Vanny's little sister about 4 years old still remembers the day when Vanny in a group of people being killed was grabbed by the hair with a club raised and the "boss" or man in charge said, "Don't kill that one." Vanny lived and so did her sister. When I asked what happened to the little children dependent on their sisters or mothers who were left, she said sometimes they slit them open and took their gall bladders that they hung in doorways - all these little green nibs hanging. And sometimes she explained that they swung them against a wall and bashed their head in.
Vanny was spared

After a shift in power, families frantically tried to find each other. Vanny's mom kept asking everyone she saw about her daughter who would be taking care of a little girl. Finally one lady told her what road to go down and Vanny met up with her mom and other sister again. They took a treacherous walk through the jungle to reach a camp on the Thai border. Vanny explained how different countries would let 100 people or so into each of their countries. Vanny, her mom and sisters came on a plane to Des Moines, Iowa and were introduced to their sponsor - who didn't speak Cambodian. After some sign signals and finally an interpreter, they were shown into an apartment where they had actual beds, pots, clothes and food!! Their gratitude was immense.

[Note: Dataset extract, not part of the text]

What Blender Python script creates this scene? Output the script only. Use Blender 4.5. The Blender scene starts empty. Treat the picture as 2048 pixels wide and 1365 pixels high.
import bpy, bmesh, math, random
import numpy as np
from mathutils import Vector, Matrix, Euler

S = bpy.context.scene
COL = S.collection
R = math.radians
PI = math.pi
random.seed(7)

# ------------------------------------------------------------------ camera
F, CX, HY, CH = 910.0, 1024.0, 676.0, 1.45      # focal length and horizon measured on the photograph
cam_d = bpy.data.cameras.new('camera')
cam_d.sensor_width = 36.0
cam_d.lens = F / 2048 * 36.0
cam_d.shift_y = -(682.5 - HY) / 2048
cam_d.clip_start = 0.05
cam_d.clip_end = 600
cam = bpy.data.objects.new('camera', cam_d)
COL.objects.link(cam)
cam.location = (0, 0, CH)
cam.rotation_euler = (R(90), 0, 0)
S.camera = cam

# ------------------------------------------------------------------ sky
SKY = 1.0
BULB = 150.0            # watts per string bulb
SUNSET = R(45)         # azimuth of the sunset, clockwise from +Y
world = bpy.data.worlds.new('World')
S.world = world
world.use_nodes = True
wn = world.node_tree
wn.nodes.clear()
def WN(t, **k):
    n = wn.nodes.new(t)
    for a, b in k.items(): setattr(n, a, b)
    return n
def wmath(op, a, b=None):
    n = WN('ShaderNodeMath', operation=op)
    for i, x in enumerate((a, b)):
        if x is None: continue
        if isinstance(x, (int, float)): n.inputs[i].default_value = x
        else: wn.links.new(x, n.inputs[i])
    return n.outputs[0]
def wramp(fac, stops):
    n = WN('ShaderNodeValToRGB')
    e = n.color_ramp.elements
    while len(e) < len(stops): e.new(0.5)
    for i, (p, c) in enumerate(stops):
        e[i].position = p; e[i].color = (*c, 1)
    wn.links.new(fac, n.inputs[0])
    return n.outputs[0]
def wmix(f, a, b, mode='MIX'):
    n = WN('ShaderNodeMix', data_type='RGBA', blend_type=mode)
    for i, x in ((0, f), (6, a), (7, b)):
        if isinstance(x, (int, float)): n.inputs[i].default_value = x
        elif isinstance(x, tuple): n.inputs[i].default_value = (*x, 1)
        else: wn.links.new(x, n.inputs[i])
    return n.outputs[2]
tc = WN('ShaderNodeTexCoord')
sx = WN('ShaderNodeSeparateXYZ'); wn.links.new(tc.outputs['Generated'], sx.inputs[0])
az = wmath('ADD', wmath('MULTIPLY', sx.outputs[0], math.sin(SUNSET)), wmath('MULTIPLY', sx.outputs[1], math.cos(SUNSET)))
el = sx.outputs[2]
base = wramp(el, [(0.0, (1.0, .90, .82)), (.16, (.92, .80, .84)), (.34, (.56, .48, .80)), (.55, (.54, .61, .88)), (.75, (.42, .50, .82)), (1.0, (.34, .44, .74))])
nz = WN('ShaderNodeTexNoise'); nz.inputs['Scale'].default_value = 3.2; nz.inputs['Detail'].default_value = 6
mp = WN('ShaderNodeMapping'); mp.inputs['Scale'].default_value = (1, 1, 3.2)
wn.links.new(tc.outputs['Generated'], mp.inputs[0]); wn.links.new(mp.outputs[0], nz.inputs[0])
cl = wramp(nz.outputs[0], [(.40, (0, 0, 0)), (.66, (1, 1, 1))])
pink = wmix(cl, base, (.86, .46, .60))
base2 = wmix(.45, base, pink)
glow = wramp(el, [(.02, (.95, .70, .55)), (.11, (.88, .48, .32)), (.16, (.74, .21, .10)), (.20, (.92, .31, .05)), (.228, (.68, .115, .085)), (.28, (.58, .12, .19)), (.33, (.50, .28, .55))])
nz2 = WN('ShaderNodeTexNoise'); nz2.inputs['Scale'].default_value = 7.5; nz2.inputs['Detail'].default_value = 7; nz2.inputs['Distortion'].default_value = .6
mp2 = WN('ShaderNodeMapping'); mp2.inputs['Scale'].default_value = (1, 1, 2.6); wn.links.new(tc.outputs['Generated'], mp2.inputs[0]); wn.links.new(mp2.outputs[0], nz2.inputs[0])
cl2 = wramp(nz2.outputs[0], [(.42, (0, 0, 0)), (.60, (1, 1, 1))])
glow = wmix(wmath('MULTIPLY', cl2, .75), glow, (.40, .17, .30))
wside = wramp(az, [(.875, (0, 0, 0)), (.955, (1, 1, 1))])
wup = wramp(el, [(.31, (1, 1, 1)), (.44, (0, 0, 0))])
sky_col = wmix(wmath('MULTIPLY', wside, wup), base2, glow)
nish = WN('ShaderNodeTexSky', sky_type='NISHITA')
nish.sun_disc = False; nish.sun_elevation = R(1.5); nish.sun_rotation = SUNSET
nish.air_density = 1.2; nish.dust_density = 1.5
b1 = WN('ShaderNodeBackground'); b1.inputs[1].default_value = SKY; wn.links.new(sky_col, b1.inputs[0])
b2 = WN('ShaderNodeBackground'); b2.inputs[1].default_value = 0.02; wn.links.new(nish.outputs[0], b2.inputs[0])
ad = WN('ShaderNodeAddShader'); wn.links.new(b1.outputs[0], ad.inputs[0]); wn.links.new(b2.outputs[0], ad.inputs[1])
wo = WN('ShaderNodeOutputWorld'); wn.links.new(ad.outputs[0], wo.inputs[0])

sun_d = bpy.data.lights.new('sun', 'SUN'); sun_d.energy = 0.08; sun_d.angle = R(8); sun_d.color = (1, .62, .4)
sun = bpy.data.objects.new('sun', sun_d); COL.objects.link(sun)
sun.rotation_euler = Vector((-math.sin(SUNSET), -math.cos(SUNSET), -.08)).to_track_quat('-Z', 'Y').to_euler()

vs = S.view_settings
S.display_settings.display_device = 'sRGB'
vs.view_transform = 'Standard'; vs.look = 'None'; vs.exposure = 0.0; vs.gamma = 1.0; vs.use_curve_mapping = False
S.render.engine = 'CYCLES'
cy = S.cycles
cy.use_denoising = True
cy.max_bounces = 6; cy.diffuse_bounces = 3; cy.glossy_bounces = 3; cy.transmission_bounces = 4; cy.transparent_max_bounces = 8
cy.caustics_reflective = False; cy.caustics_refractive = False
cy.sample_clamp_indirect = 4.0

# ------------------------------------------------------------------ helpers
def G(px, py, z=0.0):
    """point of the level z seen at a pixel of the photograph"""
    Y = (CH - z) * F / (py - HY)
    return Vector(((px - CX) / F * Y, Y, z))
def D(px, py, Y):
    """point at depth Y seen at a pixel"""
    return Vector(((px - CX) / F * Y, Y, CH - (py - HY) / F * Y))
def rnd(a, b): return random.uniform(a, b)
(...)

Vanny talked about seeing the Elders who would walk past them and then go to doors who would shut the door in their face. For about four years the Elders never came to their door. She said they would have followed the Elders to their church if they had come.
Because of the harsh winters, when they were able to move they came to Oakland sunny California. Vanny told about going to the ocean and kneeling at the ocean edge and putting her hands in the water and then jumping up with her hands to the sky calling to all her relatives, "I'm alive, I'm alive! I am here, I am alive!"